Marilyn Holifield has passionately supported African-American and Afro-Caribbean artists, collected their art, and worked with museums to feature their work for many years. But her current goal is to establish a new art museum in the heart of Miami’s black community.

The proposed Miami Museum of Contemporary Art of the African Diaspora would provide a platform for black artists around the world to reach the international audience that comes to Miami and Miami Beach every December for the renowned Art Basel fair. It would include an artist-in-residence program and exchanges among local, national and international artists, as well as involve students at local schools.

Holifield is also involved with the Pérez Art Museum Miami as co-chair of its Ambassadors of African-American Art.

“Marilyn is advocating for the arts in communities that have traditionally not been courted by museums,” says Franklin Sirmans, the Pérez museum’s new director, who met Holifield when he curated a “Neo-HooDoo” exhibit in 2009. “She’s advocating for having art reach into the minds of children in those communities.”

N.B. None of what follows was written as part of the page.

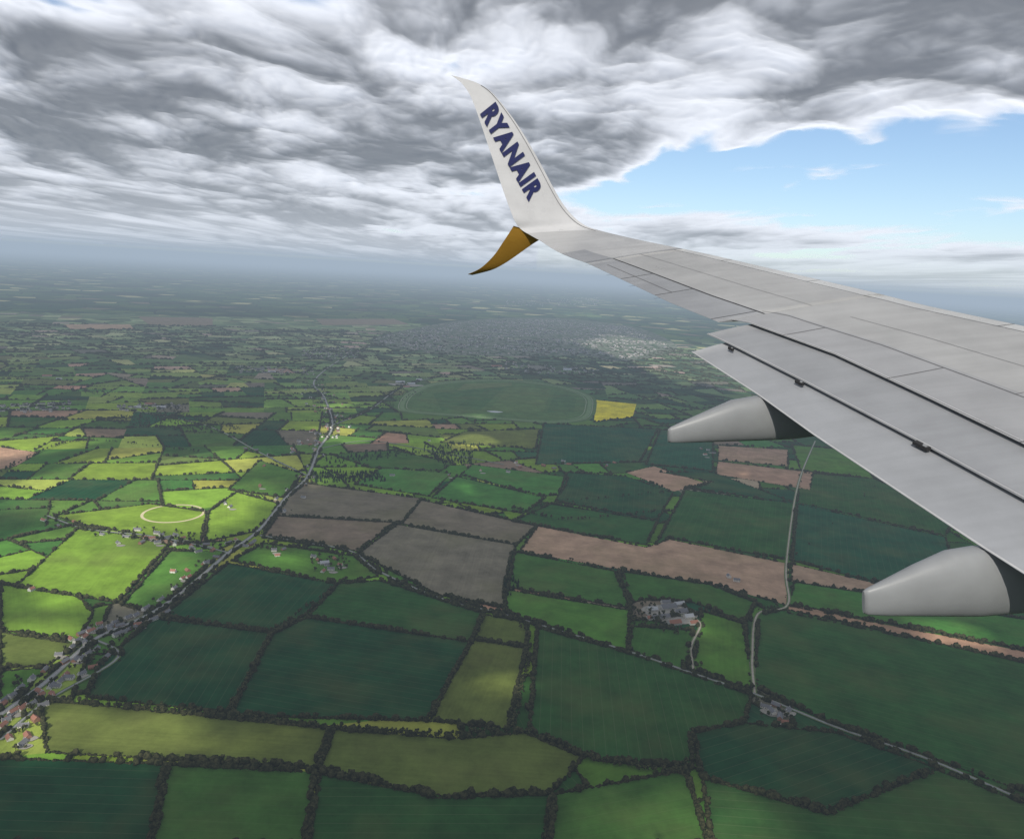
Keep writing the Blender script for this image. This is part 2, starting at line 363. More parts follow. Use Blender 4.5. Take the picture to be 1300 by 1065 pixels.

Jill Deupi, chief curator at the University of Miami’s Lowe Art Museum, says she was delighted that Holifield funded 500 free passes to her museum for those in underserved communities, including minority schoolchildren.

“It’s about expanding participation,” Holifield says. Her museum working group has received a planning grant from the Knight Foundation, engaged a museum consulting group to do a feasibility study, and held community workshops. The group is in talks to locate the facility on a college campus in northwest Miami-Dade County, where she says art is not easily accessible to the community.